Required task — In your copy, include every line of the listing below exactly but none of the pictures.

•••••

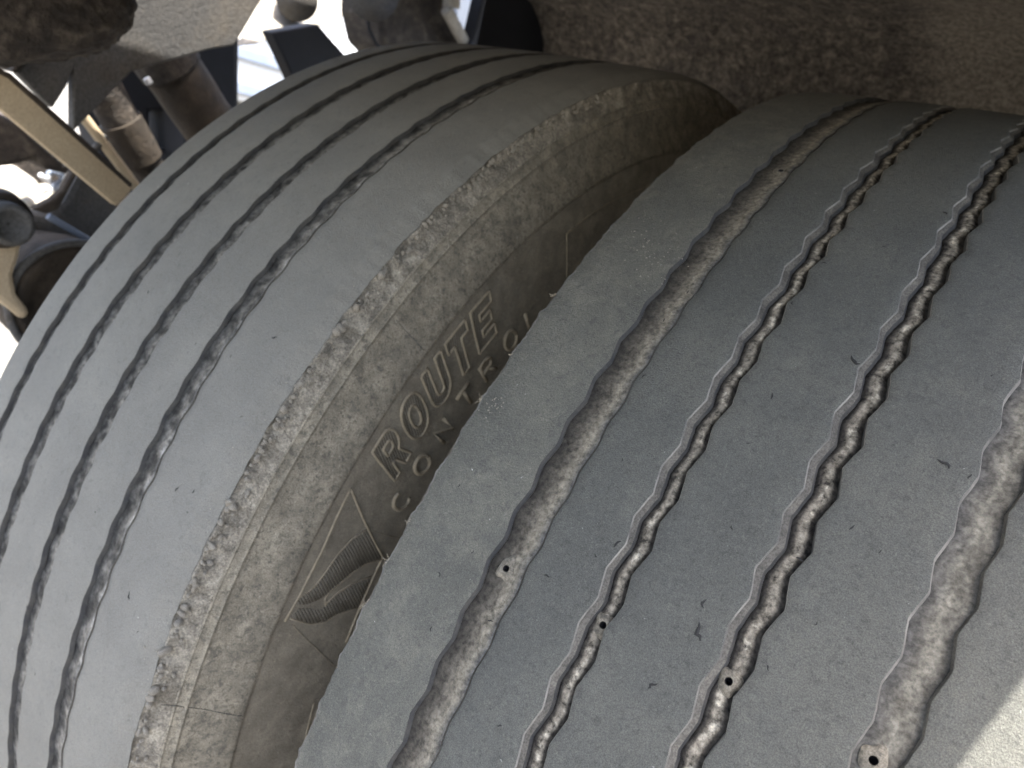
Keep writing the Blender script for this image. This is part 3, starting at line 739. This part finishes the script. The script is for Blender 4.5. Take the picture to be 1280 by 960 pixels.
# --- rims, hubs and axle (behind the tyres)
def lathe(name, prof, m, parent, n=64):
    P = np.array([[(x, -r * math.cos(a), r * math.sin(a)) for x, r in prof] for a in np.linspace(0, 2 * math.pi, n, endpoint=False)])
    return grid(name, P, m, parent, closed=True)
for T, sgn in ((TO, 1), (TI, -1)):
    w = 0.125 if T is TO else .09
    rim = lathe('rim', [(-w, .31), (-w + .003, .297), (-.08, .285), (-.03, .26), (.03, .26), (.08, .285), (w - .003, .297), (w, .31)], M['rim'], T.t)
    lathe('wheel_disc', [(-.02 * sgn - .005, .26), (.06 * sgn, .20), (.10 * sgn, .14), (.10 * sgn, .05), (.10 * sgn, .0005)], M['rim'], T.t)
tb = empty('rear_axle', (0, 0, AX), 'dark dusty axle beam running inboard behind the inner tyre', 'axle')
lathe('axle_tube', [(-1.9, .0005), (-1.9, .06), (-.5, .07), (-.36, .09), (-.3, .11), (-.02, .11), (.3, .10), (.36, .09), (.38, .0005)], M['brown'], tb)

# ------------------------------------------------------------------ mudguard over the wheels
mg = empty('mudguard', (0, 0, 1.175), 'brown mud-caked wheel-arch underside hanging over both tyres at the top', 'mudguard')
XE = 0.408; XW = -0.44; ZG = 0.645
def gline(n, off=0.0):
    P = [(y, ZG + off) for y in np.linspace(-0.84, 0.24, int(n * .35))]  # flat run lengthened rearward out of view to hold back sky light
    P += [(.24 + (.12 + off) * math.sin(a), ZG - .12 + (.12 + off) * math.cos(a)) for a in np.linspace(0, math.pi / 2, int(n * .3))[1:]]
    P += [(.36 + off, z) for z in np.linspace(ZG - .12, .47, int(n * .12))[1:]]
    a0 = math.atan2(.47, .36); rr_ = math.hypot(.36, .47)
    P += [((rr_ + off) * math.cos(a), (rr_ + off) * math.sin(a)) for a in np.linspace(a0, .1, int(n * .23))[1:]]
    P = np.array(P); return P[:, 0], P[:, 1]
ys, zs = gline(420)
xs = np.linspace(XW, XE, 300)
Y = np.broadcast_to(ys[:, None], (len(ys), 300)); Zg = np.broadcast_to(zs[:, None], Y.shape) + 0.0; Xg = np.broadcast_to(xs[None], Y.shape)
PP = np.stack([Xg, Y, Zg], -1)
ty = np.gradient(ys); tz = np.gradient(zs); nl = np.hypot(ty, tz); ny, nz2 = tz / nl, -ty / nl   # inward/down normal
dd = np.maximum(0.004 * fbm(PP * np.array([22, 22, 22]), 5, 91) + 0.0075 * fbm(PP * 9, 3, 93), -.003) + 0.0022 * fbm(PP * 75, 3, 94)
Pm = PP.copy(); Pm[..., 1] += dd * ny[:, None]; Pm[..., 2] += dd * nz2[:, None]
Pm[..., 2] -= 0.66
ks = 299
grid('mud_crust', Pm, M['mudcake'], mg)
SHADE_SKIRT = 0.52  # lower edge of the unseen side skirt added to darken the tyre tops
y2, z2 = gline(60, 0.012)
P2 = np.stack([np.broadcast_to(np.array([[XW - .003, XW - .003, XE + .003, XE + .003]]), (len(y2), 4)), np.broadcast_to(y2[:, None], (len(y2), 4)), np.broadcast_to(z2[:, None], (len(y2), 4))], -1)
P2[:, 0, 2] -= .012; P2[:, 3, 2] -= np.where(y2 < .2, ZG + .012 - SHADE_SKIRT, .012); P2[:, 0, 2] -= np.where(y2 < -.08, ZG - .548, 0.0); P2[..., 2] -= .66  # both long edges dropped just out of view to block sky light
grid('guard_plate', P2, M['black'], mg, flip=True)
for nm_, xc_, poly in (('side_cheek', XW, [(.19, ZG), (.30, ZG - .004), (.352, ZG - .05), (.355, .42), (.25, .45), (.19, .47)]),
                       ('side_cheek', XE, [(.10, ZG), (.30, ZG - .004), (.352, ZG - .05), (.355, .45), (.28, .475), (.19, .52), (.10, .53)])):  # this outboard cheek is unseen, added to close off side light
    n_ = len(poly); V = [(xc_ + k, y, z - .66) for k in (-.006, -.002) for y, z in poly]
    mesh(nm_, V, [tuple(range(n_)), tuple(range(2 * n_ - 1, n_ - 1, -1))] + [(i, n_ + i, n_ + (i + 1) % n_, (i + 1) % n_) for i in range(n_)], M['black'], mg, smooth=False)
V = [(x, -.84 - .006 * k, z) for k in (0, 1) for x in (XW, XE) for z in (ZG - .66 + .01, ZG - .66 - .11)]
mesh('rear_shade_lip', V, [(0, 1, 3, 2), (4, 6, 7, 5), (0, 4, 5, 1), (2, 3, 7, 6), (0, 2, 6, 4), (1, 5, 7, 3)], M['black'], mg, smooth=False)  # unseen lip added to block low sky light from behind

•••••

Written solution —
Keep writing the Blender script for this image. This is part 3, starting at line 739. This part finishes the script. The script is for Blender 4.5. Take the picture to be 1280 by 960 pixels.
# --- rims, hubs and axle (behind the tyres)
def lathe(name, prof, m, parent, n=64):
    P = np.array([[(x, -r * math.cos(a), r * math.sin(a)) for x, r in prof] for a in np.linspace(0, 2 * math.pi, n, endpoint=False)])
    return grid(name, P, m, parent, closed=True)
for T, sgn in ((TO, 1), (TI, -1)):
    w = 0.125 if T is TO else .09
    rim = lathe('rim', [(-w, .31), (-w + .003, .297), (-.08, .285), (-.03, .26), (.03, .26), (.08, .285), (w - .003, .297), (w, .31)], M['rim'], T.t)
    lathe('wheel_disc', [(-.02 * sgn - .005, .26), (.06 * sgn, .20), (.10 * sgn, .14), (.10 * sgn, .05), (.10 * sgn, .0005)], M['rim'], T.t)
tb = empty('rear_axle', (0, 0, AX), 'dark dusty axle beam running inboard behind the inner tyre', 'axle')
lathe('axle_tube', [(-1.9, .0005), (-1.9, .06), (-.5, .07), (-.36, .09), (-.3, .11), (-.02, .11), (.3, .10), (.36, .09), (.38, .0005)], M['brown'], tb)

# ------------------------------------------------------------------ mudguard over the wheels
mg = empty('mudguard', (0, 0, 1.175), 'brown mud-caked wheel-arch underside hanging over both tyres at the top', 'mudguard')
XE = 0.408; XW = -0.44; ZG = 0.645
def gline(n, off=0.0):
    P = [(y, ZG + off) for y in np.linspace(-0.84, 0.24, int(n * .35))]  # flat run lengthened rearward out of view to hold back sky light
    P += [(.24 + (.12 + off) * math.sin(a), ZG - .12 + (.12 + off) * math.cos(a)) for a in np.linspace(0, math.pi / 2, int(n * .3))[1:]]
    P += [(.36 + off, z) for z in np.linspace(ZG - .12, .47, int(n * .12))[1:]]
    a0 = math.atan2(.47, .36); rr_ = math.hypot(.36, .47)
    P += [((rr_ + off) * math.cos(a), (rr_ + off) * math.sin(a)) for a in np.linspace(a0, .1, int(n * .23))[1:]]
    P = np.array(P); return P[:, 0], P[:, 1]
ys, zs = gline(420)
xs = np.linspace(XW, XE, 300)
Y = np.broadcast_to(ys[:, None], (len(ys), 300)); Zg = np.broadcast_to(zs[:, None], Y.shape) + 0.0; Xg = np.broadcast_to(xs[None], Y.shape)
PP = np.stack([Xg, Y, Zg], -1)
ty = np.gradient(ys); tz = np.gradient(zs); nl = np.hypot(ty, tz); ny, nz2 = tz / nl, -ty / nl   # inward/down normal
dd = np.maximum(0.004 * fbm(PP * np.array([22, 22, 22]), 5, 91) + 0.0075 * fbm(PP * 9, 3, 93), -.003) + 0.0022 * fbm(PP * 75, 3, 94)
Pm = PP.copy(); Pm[..., 1] += dd * ny[:, None]; Pm[..., 2] += dd * nz2[:, None]
Pm[..., 2] -= 0.66
ks = 299
grid('mud_crust', Pm, M['mudcake'], mg)
SHADE_SKIRT = 0.52  # lower edge of the unseen side skirt added to darken the tyre tops
y2, z2 = gline(60, 0.012)
P2 = np.stack([np.broadcast_to(np.array([[XW - .003, XW - .003, XE + .003, XE + .003]]), (len(y2), 4)), np.broadcast_to(y2[:, None], (len(y2), 4)), np.broadcast_to(z2[:, None], (len(y2), 4))], -1)
P2[:, 0, 2] -= .012; P2[:, 3, 2] -= np.where(y2 < .2, ZG + .012 - SHADE_SKIRT, .012); P2[:, 0, 2] -= np.where(y2 < -.08, ZG - .548, 0.0); P2[..., 2] -= .66  # both long edges dropped just out of view to block sky light
grid('guard_plate', P2, M['black'], mg, flip=True)
for nm_, xc_, poly in (('side_cheek', XW, [(.19, ZG), (.30, ZG - .004), (.352, ZG - .05), (.355, .42), (.25, .45), (.19, .47)]),
                       ('side_cheek', XE, [(.10, ZG), (.30, ZG - .004), (.352, ZG - .05), (.355, .45), (.28, .475), (.19, .52), (.10, .53)])):  # this outboard cheek is unseen, added to close off side light
    n_ = len(poly); V = [(xc_ + k, y, z - .66) for k in (-.006, -.002) for y, z in poly]
    mesh(nm_, V, [tuple(range(n_)), tuple(range(2 * n_ - 1, n_ - 1, -1))] + [(i, n_ + i, n_ + (i + 1) % n_, (i + 1) % n_) for i in range(n_)], M['black'], mg, smooth=False)
V = [(x, -.84 - .006 * k, z) for k in (0, 1) for x in (XW, XE) for z in (ZG - .66 + .01, ZG - .66 - .11)]
mesh('rear_shade_lip', V, [(0, 1, 3, 2), (4, 6, 7, 5), (0, 4, 5, 1), (2, 3, 7, 6), (0, 2, 6, 4), (1, 5, 7, 3)], M['black'], mg, smooth=False)  # unseen lip added to block low sky light from behind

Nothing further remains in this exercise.